[Leaplist] Distro and LAN choices, this works for me!
Richard F. Ostrow Jr.
kshots at warfaresdl.com
Mon Jun 4 12:08:59 EDT 2007
That's a GNU / MS limitation. Proper operating systems have a single
partition, then "slice" that partition into a nearly infinite number of
"labels". It would be nice if GNU would pick up on this, but I'll admit
that it shouldn't be high on the priority list, either.
Primary partitions are not OS-dependant - This is a BIOS-level limitation.
At some point, x86 hardware designers said "nobody will need more than 4
partitions", and limited it to 4. Eventually, someone had the bright idea
of putting a small table at the start of a primary partition which defined
sub-partitions on that partition (logical/extended partition), which
alleviated much of the pain that inevitably followed the 4 partition
limit.
Basically, if you want to deviate from the x86 standard of 4 partitions to
a disk, you will become incompatible with drives that *do* use the 4
partition standard.
Here's how it works. In order to boot, the system BIOS looks at the first
few bytes of a drive for a partition table. This table *must* follow a
standard format, which only allows for 4 partitions. Once this table is
read, the BIOS attempts to execute the MBR section of this disk (also at
the beginning), at which point the OS can get its fingers dirty and do
whatever it wants.
--
Life without passion is death in disguise
On Mon, June 4, 2007 7:45 am, Robin \(Bartow FL\) wrote:
> I have learned that when resources are shared, conflicts come up. It
> applies to public highways, company tools, computer software and hardware.

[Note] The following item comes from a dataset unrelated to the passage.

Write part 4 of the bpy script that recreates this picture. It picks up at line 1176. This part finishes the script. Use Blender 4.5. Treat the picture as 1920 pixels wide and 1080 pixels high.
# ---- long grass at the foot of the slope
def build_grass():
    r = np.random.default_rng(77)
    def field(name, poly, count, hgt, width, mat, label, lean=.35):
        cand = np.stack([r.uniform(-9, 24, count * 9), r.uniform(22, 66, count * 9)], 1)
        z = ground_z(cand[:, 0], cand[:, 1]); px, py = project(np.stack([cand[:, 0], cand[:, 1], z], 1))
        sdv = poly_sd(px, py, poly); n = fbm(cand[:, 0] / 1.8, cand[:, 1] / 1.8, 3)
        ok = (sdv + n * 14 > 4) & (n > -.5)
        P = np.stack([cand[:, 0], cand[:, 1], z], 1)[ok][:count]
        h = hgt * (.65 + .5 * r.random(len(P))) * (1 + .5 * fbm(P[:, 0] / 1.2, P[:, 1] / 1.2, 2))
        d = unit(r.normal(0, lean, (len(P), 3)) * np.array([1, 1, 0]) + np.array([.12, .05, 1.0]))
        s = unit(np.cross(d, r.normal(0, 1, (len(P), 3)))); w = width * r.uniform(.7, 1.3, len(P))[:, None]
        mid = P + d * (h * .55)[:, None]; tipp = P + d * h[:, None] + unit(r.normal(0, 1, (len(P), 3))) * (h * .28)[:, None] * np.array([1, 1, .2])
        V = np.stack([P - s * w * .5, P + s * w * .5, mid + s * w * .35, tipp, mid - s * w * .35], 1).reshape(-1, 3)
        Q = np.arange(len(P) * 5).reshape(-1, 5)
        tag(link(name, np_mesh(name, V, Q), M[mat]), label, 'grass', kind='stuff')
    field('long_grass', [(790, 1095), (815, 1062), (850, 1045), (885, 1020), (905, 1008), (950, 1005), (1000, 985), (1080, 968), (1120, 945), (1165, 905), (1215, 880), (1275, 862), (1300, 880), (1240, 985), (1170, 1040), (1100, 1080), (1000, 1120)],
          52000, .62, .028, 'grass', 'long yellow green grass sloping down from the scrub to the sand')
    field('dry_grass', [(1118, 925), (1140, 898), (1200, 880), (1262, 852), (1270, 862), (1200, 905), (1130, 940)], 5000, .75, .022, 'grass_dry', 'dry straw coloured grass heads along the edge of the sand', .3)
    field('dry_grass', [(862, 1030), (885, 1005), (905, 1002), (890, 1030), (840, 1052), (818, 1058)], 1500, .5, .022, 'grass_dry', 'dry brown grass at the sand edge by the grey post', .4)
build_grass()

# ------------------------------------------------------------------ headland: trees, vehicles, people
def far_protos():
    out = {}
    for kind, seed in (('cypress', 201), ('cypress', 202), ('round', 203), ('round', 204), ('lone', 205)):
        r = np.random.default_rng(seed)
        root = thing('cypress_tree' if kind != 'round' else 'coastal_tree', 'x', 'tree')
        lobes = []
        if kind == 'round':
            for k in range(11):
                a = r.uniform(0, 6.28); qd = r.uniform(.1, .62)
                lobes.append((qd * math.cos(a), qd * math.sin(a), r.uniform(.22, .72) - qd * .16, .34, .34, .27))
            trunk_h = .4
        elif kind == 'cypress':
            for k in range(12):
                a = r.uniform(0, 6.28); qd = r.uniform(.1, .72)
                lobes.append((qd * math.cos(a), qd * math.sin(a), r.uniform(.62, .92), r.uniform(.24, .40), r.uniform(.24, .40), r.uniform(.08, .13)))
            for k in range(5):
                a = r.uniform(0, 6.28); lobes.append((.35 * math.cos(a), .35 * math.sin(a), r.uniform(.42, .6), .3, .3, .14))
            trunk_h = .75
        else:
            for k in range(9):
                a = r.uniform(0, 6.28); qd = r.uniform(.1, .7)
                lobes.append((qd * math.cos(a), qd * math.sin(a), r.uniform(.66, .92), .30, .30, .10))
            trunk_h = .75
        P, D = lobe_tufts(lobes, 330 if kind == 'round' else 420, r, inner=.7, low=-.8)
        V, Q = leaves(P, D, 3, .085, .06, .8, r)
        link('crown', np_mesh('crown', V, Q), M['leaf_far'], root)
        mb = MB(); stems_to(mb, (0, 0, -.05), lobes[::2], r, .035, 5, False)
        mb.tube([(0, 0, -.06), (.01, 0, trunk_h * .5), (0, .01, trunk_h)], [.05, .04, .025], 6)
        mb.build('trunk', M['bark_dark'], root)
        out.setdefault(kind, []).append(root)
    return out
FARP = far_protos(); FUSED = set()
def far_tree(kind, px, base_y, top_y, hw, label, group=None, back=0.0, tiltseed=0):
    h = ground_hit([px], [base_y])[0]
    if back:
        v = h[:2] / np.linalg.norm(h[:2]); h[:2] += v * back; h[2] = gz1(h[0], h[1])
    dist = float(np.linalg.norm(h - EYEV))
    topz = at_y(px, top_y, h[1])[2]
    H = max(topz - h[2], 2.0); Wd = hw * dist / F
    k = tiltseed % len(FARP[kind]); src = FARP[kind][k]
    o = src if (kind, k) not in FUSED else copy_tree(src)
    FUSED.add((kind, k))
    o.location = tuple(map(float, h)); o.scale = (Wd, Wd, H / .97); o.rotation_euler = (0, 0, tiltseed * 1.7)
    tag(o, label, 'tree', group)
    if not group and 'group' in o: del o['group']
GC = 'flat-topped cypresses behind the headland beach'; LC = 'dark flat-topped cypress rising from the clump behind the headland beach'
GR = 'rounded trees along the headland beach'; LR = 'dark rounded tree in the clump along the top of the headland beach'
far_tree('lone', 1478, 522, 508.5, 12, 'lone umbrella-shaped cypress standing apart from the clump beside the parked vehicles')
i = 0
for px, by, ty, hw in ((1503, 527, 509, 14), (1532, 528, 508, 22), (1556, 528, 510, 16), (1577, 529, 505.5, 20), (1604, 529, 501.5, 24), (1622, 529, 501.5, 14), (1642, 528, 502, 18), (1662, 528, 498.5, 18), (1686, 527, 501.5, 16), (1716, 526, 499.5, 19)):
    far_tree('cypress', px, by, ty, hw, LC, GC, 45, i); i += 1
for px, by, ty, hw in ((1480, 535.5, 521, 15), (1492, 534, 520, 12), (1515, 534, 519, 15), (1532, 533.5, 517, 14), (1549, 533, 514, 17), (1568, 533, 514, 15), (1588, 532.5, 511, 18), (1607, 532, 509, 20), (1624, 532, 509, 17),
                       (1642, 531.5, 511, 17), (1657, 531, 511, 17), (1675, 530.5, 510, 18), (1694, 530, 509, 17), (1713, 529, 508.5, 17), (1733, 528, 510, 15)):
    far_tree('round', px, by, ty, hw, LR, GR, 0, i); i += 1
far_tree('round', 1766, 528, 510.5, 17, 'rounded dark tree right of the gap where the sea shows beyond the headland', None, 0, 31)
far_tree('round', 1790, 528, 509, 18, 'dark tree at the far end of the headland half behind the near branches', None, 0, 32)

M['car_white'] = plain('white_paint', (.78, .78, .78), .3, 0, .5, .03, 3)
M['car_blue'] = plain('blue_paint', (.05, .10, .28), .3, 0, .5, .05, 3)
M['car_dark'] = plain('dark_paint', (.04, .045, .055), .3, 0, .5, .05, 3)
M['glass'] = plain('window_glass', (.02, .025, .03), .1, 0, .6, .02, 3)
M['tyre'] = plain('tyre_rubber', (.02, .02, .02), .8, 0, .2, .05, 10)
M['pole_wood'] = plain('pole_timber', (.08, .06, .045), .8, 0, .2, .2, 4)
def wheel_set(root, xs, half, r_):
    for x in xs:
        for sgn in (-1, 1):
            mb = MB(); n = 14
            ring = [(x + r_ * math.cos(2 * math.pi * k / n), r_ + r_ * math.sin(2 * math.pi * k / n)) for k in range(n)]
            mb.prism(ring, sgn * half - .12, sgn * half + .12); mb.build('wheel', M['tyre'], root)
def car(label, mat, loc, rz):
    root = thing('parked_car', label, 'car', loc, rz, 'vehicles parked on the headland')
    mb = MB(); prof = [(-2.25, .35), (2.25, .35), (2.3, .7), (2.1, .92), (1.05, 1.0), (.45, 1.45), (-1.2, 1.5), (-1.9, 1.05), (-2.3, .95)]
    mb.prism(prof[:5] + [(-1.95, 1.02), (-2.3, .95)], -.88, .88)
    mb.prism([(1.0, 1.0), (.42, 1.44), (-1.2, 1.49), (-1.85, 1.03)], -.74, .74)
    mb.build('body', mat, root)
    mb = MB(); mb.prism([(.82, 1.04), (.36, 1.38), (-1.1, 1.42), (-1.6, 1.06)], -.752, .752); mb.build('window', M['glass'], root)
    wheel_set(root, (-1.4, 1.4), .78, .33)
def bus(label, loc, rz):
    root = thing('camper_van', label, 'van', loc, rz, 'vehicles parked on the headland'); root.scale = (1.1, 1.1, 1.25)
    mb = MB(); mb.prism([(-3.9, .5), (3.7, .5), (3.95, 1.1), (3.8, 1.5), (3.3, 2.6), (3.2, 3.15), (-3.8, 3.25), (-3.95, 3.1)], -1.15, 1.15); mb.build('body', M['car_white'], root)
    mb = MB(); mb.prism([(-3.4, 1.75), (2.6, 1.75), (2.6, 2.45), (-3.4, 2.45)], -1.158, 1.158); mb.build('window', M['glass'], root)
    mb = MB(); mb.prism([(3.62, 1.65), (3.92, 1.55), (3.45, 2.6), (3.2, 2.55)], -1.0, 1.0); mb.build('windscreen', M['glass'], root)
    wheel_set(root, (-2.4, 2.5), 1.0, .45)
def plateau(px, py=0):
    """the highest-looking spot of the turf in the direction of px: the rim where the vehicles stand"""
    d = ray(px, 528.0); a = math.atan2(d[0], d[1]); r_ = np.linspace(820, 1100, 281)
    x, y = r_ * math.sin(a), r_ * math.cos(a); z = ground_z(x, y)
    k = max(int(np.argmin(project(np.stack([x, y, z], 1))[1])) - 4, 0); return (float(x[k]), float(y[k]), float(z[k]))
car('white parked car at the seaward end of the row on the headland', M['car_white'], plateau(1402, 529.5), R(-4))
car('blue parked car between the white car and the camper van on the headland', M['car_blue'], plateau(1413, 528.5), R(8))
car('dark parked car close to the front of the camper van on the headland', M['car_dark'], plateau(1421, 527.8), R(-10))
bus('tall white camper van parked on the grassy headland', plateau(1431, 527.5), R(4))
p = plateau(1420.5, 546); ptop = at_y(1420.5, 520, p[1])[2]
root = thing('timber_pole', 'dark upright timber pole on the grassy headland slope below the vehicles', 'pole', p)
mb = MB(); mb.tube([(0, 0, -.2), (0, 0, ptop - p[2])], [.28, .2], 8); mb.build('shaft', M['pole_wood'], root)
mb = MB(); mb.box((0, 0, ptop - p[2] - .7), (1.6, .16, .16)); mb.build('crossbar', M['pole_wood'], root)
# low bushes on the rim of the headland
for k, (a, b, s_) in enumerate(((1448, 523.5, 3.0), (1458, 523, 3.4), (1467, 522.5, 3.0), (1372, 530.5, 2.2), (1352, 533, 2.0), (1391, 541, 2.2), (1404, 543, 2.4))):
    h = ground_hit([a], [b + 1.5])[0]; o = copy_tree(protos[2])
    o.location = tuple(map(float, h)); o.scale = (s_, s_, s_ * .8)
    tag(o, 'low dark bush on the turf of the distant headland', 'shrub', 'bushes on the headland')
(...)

> A list could go on and on.
>
> Since four partitions are possible, I use the first three for operating
> systems and the last extended partition for storage and linux swap space.
>
> I use the MBR to identify an active partition. A bootloader (as needed)
> resides with partition and OS.
>
> My partition numbers (and share names/locations) are standardized. I can
> install or un-install any choice of distro with a likewise or otherwise
> distro within a LAN with minimal configuration issues.